=== STORED DATA ===

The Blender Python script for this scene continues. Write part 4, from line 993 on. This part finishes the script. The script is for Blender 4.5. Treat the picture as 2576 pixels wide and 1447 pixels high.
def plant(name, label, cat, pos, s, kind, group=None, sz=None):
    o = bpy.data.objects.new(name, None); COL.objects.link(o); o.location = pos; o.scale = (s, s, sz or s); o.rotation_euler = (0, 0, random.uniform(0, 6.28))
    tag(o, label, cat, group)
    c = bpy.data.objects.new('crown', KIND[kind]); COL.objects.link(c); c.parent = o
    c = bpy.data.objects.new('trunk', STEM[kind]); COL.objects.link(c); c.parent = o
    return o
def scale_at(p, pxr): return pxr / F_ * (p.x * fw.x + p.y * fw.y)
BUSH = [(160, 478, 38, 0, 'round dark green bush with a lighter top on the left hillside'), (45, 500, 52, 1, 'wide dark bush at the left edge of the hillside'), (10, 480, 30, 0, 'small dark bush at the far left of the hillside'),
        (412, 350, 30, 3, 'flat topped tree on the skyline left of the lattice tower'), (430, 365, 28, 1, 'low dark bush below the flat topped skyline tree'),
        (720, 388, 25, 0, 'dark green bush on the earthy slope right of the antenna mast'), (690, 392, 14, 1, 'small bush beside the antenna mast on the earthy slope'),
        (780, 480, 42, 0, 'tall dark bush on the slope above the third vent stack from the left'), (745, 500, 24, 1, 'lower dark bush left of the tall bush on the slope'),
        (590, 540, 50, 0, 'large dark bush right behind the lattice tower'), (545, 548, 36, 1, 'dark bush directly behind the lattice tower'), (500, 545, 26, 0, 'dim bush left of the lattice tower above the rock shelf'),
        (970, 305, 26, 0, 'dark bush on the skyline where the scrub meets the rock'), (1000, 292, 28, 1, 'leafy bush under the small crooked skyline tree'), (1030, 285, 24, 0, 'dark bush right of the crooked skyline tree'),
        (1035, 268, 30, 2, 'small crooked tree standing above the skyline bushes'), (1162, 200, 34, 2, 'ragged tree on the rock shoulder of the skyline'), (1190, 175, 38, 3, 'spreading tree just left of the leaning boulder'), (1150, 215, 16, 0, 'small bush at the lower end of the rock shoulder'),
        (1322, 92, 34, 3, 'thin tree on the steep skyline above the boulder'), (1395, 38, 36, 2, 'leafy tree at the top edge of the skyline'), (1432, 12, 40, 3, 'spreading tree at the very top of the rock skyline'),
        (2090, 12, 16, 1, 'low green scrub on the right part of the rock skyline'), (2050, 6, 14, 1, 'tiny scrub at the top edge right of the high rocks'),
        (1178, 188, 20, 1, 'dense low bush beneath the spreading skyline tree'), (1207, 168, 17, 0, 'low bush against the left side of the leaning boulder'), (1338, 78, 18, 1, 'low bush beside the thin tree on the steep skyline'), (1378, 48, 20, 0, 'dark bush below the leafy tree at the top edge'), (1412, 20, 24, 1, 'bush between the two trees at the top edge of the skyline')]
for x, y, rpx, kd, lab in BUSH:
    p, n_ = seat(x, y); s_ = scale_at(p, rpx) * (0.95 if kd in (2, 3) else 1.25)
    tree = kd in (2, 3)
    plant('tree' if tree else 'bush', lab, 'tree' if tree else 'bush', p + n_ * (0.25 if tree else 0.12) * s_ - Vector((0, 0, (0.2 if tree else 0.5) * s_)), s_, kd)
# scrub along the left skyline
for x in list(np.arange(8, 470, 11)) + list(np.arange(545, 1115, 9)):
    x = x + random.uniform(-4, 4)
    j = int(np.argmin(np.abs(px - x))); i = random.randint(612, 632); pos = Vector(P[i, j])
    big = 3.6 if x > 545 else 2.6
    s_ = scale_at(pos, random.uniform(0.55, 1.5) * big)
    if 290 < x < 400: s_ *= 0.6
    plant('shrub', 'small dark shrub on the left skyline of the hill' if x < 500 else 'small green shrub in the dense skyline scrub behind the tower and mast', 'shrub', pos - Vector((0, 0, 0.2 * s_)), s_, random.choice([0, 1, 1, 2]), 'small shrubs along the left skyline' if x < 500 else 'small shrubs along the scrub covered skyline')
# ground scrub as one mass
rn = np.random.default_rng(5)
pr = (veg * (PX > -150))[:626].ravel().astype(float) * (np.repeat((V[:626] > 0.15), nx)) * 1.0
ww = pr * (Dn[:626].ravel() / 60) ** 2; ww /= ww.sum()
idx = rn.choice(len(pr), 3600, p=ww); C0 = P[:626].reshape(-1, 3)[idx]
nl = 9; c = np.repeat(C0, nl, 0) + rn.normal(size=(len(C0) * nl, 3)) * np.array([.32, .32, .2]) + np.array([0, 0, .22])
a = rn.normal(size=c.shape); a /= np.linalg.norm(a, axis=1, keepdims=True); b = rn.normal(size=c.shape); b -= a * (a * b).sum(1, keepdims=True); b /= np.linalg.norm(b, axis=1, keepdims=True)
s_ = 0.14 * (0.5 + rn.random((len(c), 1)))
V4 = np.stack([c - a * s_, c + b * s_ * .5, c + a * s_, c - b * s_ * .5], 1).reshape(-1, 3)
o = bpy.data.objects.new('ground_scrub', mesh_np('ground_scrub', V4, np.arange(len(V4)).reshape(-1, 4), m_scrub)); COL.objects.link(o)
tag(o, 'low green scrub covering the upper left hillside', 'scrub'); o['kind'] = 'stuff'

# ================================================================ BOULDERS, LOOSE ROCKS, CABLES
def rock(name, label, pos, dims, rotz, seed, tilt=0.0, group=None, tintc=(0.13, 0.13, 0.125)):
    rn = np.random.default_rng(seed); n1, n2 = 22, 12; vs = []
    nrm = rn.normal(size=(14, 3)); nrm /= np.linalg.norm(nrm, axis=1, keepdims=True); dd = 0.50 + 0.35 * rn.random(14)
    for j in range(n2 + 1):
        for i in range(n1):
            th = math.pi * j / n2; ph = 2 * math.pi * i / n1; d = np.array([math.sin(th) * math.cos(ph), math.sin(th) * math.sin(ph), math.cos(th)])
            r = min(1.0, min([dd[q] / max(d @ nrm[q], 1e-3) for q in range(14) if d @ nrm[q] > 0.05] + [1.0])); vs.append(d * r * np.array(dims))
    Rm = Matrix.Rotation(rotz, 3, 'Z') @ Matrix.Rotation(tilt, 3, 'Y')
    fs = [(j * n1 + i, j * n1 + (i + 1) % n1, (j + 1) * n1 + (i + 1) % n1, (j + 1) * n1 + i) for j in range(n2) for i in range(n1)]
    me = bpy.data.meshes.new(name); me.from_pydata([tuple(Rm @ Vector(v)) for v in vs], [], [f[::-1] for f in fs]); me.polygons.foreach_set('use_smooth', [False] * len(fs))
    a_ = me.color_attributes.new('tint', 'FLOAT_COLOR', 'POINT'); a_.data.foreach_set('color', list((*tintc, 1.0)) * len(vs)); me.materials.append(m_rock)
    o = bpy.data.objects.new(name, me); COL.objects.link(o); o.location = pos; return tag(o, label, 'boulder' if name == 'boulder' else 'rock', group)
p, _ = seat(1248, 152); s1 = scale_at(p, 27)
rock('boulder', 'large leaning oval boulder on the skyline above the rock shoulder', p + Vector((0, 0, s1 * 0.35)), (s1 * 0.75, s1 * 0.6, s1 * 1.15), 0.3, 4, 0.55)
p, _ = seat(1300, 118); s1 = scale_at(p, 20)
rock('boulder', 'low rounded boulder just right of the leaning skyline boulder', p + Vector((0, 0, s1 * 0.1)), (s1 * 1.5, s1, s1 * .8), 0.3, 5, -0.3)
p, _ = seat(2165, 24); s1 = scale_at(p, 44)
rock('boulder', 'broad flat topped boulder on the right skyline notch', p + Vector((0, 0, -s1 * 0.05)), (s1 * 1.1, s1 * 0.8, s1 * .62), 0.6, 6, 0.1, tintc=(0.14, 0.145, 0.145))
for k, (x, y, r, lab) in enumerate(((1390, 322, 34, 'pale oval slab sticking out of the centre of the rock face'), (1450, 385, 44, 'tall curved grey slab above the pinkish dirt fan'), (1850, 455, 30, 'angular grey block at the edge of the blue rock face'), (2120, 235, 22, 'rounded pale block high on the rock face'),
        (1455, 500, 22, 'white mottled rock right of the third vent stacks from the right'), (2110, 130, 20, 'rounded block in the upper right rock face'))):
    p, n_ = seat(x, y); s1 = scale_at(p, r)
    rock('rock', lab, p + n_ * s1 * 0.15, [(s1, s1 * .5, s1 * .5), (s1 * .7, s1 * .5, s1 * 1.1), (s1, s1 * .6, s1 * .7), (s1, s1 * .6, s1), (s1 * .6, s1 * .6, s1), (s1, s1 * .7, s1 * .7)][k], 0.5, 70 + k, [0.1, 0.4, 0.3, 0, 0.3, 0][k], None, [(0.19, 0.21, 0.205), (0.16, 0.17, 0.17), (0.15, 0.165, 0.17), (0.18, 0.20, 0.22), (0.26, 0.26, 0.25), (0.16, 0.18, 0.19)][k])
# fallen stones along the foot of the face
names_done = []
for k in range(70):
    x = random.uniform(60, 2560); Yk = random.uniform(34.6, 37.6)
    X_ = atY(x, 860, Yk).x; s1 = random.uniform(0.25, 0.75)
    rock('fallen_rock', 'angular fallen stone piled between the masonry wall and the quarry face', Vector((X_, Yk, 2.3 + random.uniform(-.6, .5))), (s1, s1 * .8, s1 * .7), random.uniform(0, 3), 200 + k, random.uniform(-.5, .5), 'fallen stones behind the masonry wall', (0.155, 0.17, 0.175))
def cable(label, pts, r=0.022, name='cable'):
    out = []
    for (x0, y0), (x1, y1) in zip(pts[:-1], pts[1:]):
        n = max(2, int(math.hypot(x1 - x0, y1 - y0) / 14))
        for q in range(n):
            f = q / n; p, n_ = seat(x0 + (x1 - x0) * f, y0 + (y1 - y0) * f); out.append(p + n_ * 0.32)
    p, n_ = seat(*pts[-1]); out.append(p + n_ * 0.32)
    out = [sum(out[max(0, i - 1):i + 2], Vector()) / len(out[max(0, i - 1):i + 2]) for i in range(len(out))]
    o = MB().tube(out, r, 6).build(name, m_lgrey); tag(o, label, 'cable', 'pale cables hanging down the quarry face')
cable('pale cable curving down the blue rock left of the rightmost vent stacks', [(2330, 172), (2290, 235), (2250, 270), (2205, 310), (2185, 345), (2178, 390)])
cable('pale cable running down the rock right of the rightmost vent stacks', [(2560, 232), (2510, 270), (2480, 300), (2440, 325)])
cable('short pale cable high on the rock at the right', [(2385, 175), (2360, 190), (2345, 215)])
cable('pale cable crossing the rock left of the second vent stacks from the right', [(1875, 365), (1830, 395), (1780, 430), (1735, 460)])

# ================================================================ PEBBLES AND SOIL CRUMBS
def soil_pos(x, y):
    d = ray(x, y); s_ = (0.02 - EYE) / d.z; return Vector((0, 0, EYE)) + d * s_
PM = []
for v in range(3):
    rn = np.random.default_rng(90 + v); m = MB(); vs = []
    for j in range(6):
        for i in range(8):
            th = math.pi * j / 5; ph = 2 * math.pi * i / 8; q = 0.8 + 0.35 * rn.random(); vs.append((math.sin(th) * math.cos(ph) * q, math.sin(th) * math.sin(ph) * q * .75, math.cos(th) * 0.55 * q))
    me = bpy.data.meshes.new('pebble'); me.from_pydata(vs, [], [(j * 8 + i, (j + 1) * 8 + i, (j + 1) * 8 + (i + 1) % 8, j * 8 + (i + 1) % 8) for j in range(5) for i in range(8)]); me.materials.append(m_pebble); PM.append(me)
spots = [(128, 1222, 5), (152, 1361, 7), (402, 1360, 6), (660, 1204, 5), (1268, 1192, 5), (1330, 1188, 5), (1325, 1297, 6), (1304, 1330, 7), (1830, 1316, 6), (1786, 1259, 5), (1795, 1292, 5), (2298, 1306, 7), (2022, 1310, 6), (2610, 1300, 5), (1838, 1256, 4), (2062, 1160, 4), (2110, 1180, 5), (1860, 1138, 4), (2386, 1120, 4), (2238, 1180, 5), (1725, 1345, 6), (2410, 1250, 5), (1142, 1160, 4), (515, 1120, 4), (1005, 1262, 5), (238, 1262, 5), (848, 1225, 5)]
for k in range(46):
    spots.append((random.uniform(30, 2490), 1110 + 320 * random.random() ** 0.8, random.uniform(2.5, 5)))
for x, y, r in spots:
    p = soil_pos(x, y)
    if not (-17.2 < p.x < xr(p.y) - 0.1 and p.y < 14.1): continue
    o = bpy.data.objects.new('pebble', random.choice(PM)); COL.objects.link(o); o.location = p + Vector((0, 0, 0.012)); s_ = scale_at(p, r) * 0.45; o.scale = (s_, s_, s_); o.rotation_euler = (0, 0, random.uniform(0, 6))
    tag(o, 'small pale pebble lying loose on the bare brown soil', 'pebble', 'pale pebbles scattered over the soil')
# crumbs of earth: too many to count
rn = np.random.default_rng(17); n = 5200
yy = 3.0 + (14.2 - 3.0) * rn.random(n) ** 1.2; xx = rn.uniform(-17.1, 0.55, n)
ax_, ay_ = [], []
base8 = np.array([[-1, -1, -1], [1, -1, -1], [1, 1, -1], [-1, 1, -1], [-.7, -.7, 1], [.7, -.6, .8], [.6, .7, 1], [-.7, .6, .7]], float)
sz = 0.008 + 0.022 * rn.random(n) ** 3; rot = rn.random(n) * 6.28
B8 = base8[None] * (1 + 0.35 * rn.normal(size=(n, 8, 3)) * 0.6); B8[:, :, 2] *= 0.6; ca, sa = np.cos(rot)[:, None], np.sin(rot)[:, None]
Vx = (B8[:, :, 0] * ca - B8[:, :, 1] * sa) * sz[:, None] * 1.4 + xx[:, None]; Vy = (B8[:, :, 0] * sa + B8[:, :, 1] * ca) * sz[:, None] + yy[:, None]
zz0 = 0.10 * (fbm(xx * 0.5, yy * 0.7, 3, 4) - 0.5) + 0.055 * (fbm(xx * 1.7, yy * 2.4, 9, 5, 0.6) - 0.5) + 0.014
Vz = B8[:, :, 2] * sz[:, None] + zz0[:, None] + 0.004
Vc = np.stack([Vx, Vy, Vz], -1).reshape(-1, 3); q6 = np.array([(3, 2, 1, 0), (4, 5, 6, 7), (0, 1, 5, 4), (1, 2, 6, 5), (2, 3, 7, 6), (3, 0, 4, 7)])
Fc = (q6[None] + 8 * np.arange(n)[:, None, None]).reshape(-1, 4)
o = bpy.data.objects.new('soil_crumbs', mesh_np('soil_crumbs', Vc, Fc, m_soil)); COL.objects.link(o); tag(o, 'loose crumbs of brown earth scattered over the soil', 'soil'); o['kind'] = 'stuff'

===

- WHAT TO WORK ON -
Read the data above. Pull out each line in which the string "wide" appears.

- FULL OUTPUT -
The Blender Python script for this scene continues. Write part 4, from line 993 on. This part finishes the script. The script is for Blender 4.5. Treat the picture as 2576 pixels wide and 1447 pixels high.
BUSH = [(160, 478, 38, 0, 'round dark green bush with a lighter top on the left hillside'), (45, 500, 52, 1, 'wide dark bush at the left edge of the hillside'), (10, 480, 30, 0, 'small dark bush at the far left of the hillside'),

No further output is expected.